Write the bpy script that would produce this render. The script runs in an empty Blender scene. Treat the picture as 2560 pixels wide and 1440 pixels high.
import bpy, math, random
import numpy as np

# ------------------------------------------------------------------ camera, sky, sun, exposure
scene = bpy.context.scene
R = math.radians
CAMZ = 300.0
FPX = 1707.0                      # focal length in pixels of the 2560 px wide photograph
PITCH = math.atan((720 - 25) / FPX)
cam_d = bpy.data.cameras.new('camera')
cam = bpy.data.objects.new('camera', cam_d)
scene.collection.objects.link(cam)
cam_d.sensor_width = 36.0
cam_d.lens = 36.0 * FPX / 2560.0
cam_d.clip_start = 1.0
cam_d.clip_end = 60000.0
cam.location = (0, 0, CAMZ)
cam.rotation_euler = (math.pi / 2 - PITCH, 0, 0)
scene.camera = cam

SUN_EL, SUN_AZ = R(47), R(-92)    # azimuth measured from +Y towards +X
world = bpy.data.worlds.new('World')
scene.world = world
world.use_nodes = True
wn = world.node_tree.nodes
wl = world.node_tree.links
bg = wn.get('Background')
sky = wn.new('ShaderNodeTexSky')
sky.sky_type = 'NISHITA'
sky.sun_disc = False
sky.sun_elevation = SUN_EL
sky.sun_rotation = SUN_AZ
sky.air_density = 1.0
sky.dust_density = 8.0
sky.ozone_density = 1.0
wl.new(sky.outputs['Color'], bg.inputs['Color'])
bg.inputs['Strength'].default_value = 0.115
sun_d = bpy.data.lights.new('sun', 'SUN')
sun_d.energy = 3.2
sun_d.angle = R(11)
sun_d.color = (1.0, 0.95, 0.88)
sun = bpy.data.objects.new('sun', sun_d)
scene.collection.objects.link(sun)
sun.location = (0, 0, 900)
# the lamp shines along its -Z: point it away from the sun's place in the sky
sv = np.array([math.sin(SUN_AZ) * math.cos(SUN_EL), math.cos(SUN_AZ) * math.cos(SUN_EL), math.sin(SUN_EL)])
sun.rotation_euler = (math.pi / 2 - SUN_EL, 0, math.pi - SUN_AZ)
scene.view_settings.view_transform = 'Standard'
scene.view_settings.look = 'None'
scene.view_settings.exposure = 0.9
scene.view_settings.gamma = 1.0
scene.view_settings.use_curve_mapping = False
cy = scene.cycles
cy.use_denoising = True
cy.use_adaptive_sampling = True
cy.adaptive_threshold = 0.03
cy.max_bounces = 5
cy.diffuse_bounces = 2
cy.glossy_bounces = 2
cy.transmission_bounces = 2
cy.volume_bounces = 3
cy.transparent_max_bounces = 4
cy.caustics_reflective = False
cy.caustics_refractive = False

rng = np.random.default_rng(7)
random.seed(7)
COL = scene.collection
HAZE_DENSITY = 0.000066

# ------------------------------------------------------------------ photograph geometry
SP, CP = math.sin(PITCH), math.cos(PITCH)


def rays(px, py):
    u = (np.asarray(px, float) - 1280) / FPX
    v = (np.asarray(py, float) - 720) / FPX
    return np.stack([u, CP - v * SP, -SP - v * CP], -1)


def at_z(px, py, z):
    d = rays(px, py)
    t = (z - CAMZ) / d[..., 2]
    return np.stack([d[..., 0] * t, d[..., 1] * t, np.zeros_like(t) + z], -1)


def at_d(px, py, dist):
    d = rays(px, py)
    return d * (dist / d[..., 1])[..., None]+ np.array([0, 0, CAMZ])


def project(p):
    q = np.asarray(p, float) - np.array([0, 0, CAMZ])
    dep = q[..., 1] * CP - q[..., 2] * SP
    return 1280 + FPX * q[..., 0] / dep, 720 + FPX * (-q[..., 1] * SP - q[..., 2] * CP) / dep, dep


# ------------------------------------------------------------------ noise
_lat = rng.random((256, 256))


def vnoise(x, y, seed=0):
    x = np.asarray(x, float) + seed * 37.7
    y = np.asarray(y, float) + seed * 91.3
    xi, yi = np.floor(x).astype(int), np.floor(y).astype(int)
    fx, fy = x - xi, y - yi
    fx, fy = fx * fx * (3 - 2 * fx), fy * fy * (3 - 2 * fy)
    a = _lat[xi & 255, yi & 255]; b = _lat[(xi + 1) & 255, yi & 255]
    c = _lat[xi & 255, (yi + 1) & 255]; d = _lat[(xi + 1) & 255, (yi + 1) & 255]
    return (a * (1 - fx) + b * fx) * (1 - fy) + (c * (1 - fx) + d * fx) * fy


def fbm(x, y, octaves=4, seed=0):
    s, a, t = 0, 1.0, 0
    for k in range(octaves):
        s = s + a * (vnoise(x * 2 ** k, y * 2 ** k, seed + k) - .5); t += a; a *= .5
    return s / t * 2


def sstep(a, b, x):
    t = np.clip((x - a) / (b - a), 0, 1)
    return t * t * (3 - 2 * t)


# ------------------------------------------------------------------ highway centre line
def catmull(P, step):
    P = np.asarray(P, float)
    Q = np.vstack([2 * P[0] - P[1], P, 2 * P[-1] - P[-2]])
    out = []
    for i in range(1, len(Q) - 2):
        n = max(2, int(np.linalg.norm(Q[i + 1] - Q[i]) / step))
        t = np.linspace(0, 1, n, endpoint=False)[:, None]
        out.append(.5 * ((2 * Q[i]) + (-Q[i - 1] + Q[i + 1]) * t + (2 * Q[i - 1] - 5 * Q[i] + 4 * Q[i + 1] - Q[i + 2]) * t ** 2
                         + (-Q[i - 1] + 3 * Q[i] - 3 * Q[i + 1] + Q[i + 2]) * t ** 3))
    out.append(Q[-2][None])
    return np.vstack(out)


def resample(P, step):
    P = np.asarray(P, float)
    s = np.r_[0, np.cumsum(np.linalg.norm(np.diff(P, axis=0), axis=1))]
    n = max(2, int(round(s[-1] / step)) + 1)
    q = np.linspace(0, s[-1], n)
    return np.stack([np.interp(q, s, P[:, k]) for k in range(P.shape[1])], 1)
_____
* What to produce:
Which lines include the word "pixels"? Copy every one of them.

* Written response:
Write the bpy script that would produce this render. The script runs in an empty Blender scene. Treat the picture as 2560 pixels wide and 1440 pixels high.
FPX = 1707.0                      # focal length in pixels of the 2560 px wide photograph